* START *
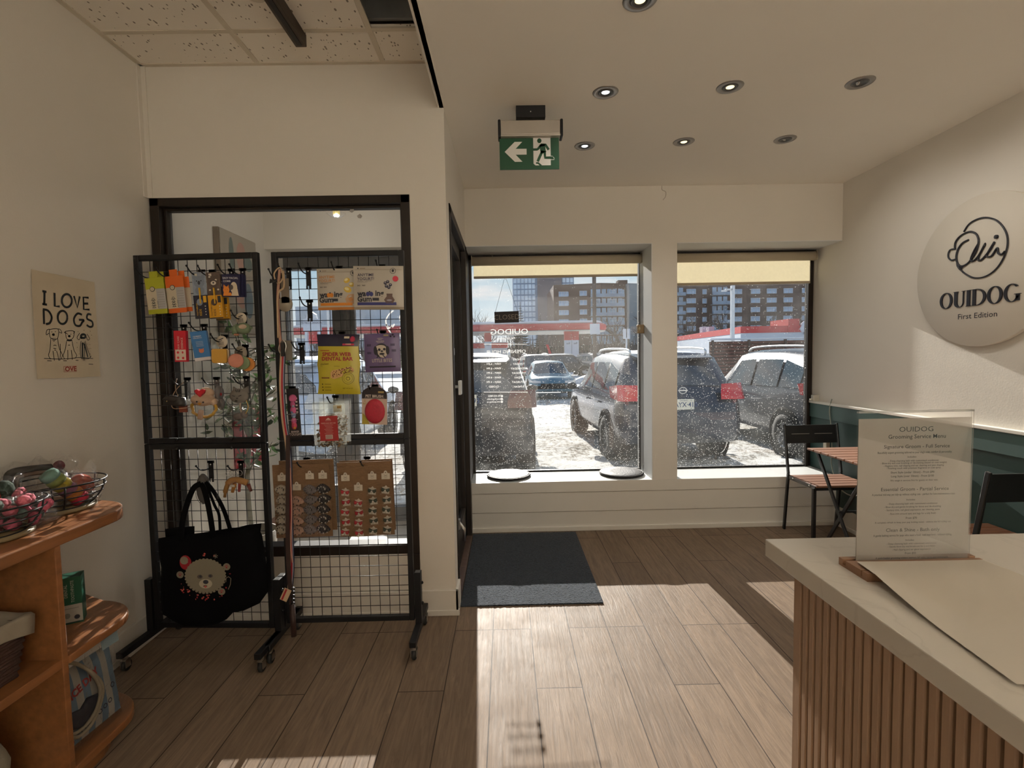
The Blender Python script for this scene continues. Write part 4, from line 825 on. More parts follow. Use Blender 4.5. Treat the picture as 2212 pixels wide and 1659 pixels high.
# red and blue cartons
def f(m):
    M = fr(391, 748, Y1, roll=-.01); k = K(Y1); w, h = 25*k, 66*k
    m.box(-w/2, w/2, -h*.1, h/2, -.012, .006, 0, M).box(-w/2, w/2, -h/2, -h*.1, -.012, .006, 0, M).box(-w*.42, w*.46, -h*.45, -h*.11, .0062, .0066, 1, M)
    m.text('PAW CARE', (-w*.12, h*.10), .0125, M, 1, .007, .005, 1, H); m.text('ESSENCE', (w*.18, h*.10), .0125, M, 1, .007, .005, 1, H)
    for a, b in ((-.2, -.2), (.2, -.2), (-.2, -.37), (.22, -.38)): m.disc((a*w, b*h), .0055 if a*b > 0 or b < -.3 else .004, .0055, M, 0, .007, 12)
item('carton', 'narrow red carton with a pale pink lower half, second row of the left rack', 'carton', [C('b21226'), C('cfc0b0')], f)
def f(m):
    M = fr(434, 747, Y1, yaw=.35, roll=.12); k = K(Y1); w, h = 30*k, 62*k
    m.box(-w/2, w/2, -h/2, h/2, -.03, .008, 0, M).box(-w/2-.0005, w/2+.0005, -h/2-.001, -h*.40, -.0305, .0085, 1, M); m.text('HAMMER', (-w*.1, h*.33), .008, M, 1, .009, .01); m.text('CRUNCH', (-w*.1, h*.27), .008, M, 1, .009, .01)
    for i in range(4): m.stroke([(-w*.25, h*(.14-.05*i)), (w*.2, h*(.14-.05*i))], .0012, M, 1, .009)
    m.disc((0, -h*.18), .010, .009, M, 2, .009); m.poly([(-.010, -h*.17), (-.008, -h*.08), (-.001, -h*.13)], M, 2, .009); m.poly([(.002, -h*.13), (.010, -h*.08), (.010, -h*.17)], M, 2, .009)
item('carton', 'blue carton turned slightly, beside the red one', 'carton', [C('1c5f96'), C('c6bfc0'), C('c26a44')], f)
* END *
* START *
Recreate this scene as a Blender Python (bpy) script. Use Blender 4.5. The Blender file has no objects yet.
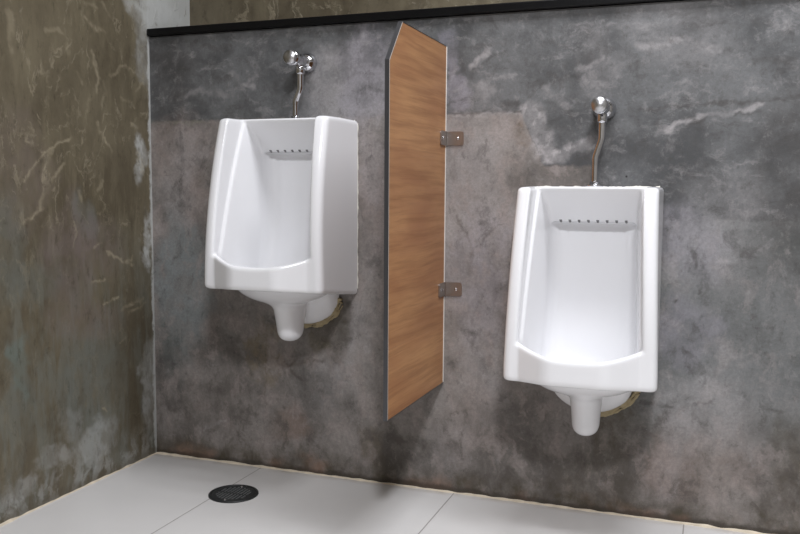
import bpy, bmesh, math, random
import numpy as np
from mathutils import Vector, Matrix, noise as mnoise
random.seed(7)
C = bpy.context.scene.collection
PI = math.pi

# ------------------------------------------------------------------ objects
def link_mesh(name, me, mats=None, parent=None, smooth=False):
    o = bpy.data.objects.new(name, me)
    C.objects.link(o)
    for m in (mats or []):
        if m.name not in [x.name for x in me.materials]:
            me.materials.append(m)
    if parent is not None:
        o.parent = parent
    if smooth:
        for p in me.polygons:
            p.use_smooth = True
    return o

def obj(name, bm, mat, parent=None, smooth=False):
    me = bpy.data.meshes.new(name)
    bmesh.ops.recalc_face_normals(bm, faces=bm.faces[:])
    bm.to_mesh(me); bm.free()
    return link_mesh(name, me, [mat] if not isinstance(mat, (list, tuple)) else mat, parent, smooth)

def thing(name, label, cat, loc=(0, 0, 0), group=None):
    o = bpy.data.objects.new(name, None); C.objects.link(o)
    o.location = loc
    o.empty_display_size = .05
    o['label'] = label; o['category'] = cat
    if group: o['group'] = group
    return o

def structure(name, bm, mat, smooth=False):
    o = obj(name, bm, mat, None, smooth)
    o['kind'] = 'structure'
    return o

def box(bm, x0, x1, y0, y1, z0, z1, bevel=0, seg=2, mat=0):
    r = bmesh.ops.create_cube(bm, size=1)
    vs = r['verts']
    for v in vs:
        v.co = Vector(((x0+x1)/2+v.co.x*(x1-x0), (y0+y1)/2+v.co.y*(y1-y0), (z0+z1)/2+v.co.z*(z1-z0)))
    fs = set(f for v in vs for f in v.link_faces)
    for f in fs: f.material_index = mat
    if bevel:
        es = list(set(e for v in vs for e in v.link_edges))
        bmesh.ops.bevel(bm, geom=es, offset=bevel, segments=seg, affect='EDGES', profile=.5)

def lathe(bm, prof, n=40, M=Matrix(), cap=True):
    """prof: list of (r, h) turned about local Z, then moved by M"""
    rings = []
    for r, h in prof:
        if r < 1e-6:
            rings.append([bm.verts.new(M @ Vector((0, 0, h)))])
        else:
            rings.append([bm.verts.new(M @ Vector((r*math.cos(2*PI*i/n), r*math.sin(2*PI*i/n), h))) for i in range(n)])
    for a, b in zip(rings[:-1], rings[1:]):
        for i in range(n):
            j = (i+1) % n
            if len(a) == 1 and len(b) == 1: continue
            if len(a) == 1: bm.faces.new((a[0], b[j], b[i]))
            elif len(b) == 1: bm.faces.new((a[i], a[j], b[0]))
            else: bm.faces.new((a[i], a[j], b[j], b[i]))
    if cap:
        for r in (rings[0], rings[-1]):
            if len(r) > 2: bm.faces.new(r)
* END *
* START *
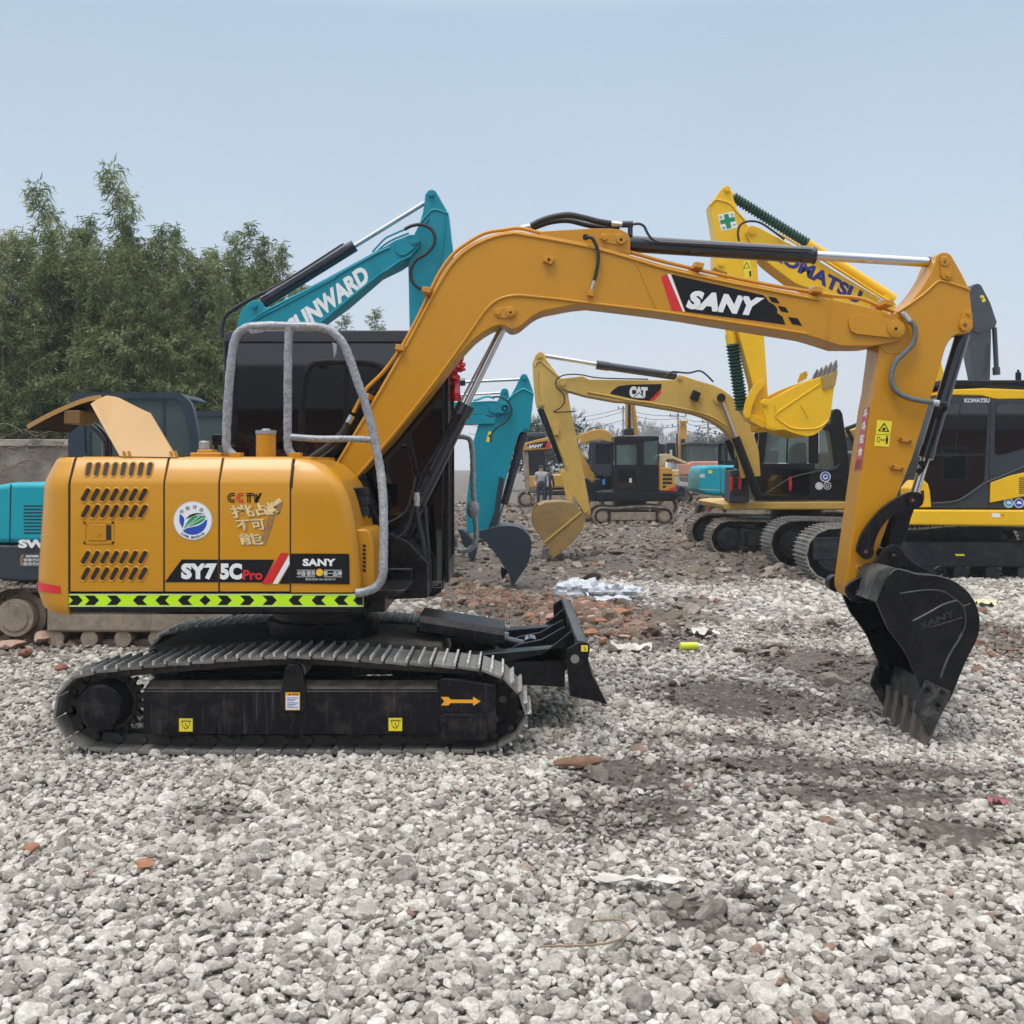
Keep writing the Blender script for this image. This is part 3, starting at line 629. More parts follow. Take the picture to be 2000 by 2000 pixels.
* END *
◆ What the exercise asks
Filter the entries down to the lines containing "scene". Copy each of those lines.

◆ Answer in full
The Blender Python script for this scene continues. Write part 4, from line 825 on. More parts follow. Use Blender 4.5. Treat the picture as 2212 pixels wide and 1659 pixels high.
Recreate this scene as a Blender Python (bpy) script. Use Blender 4.5. The Blender file has no objects yet.
C = bpy.context.scene.collection